------ Records for the exercise ------
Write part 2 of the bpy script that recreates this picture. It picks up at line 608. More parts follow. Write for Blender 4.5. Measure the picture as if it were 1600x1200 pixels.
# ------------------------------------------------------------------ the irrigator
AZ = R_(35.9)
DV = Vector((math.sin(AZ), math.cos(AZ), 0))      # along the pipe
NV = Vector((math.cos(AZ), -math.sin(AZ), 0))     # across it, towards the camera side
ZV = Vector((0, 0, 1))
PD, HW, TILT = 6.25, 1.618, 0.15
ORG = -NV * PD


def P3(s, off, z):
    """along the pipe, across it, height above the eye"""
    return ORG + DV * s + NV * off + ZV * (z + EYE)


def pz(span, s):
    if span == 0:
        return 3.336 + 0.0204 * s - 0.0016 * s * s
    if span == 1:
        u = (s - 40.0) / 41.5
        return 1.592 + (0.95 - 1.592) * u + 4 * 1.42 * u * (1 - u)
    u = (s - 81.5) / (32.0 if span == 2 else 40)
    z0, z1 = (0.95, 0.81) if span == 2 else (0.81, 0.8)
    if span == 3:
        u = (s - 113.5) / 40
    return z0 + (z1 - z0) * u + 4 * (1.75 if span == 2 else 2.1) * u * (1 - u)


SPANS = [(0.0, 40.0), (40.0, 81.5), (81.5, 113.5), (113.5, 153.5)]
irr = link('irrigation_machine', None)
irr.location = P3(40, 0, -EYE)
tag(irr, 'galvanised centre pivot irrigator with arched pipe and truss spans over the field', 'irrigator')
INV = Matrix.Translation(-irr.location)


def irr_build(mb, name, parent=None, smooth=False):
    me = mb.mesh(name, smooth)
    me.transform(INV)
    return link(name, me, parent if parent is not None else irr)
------
------ Records for the exercise ------
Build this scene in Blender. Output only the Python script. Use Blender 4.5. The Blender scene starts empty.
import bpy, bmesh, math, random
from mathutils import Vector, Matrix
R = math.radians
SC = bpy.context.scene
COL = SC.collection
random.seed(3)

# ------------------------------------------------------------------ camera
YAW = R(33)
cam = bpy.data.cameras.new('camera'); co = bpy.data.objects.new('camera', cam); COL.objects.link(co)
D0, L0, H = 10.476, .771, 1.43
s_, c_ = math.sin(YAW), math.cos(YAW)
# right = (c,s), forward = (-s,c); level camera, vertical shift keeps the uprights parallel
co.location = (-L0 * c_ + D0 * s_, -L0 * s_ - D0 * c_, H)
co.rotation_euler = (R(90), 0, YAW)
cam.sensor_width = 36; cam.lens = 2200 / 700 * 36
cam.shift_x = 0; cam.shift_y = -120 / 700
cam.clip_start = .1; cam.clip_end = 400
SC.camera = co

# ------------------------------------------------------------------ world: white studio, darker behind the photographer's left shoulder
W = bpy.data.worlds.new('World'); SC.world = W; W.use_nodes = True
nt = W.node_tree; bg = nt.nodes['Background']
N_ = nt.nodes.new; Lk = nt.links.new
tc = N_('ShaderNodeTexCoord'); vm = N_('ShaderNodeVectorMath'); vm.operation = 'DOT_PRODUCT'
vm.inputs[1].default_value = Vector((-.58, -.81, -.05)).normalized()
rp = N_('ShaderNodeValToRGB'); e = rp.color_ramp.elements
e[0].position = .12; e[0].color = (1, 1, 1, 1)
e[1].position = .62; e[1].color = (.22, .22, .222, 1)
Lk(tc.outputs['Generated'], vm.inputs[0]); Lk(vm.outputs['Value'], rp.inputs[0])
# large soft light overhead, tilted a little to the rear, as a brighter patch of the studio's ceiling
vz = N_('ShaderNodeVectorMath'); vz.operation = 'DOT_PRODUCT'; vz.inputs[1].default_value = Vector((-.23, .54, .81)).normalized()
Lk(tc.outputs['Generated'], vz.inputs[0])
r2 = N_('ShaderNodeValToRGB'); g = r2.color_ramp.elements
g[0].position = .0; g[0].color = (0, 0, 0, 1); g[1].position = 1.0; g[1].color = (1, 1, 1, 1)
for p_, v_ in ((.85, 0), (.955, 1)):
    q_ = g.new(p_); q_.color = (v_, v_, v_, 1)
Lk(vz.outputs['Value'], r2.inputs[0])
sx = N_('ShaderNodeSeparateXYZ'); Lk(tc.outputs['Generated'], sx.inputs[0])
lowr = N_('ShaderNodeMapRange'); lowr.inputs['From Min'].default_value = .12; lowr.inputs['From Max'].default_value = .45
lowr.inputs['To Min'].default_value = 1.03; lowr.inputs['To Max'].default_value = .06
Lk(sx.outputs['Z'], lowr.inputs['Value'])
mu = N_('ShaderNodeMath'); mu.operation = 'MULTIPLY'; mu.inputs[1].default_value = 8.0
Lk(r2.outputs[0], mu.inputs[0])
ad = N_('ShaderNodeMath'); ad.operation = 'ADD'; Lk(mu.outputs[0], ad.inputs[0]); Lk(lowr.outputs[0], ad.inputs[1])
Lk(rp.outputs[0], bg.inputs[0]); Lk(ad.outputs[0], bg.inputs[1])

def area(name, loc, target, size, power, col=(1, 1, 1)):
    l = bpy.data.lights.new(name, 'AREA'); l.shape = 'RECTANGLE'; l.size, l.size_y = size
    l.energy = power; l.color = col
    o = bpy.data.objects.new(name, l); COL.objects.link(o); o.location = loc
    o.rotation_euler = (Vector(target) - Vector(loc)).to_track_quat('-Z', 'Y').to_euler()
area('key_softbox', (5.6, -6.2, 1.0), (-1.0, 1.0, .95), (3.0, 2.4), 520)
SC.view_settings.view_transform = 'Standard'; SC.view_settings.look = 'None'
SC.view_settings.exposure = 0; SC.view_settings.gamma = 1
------
## Work to be completed
Tally the lines above that contain the word "this", and reply with only the number.

## The result
2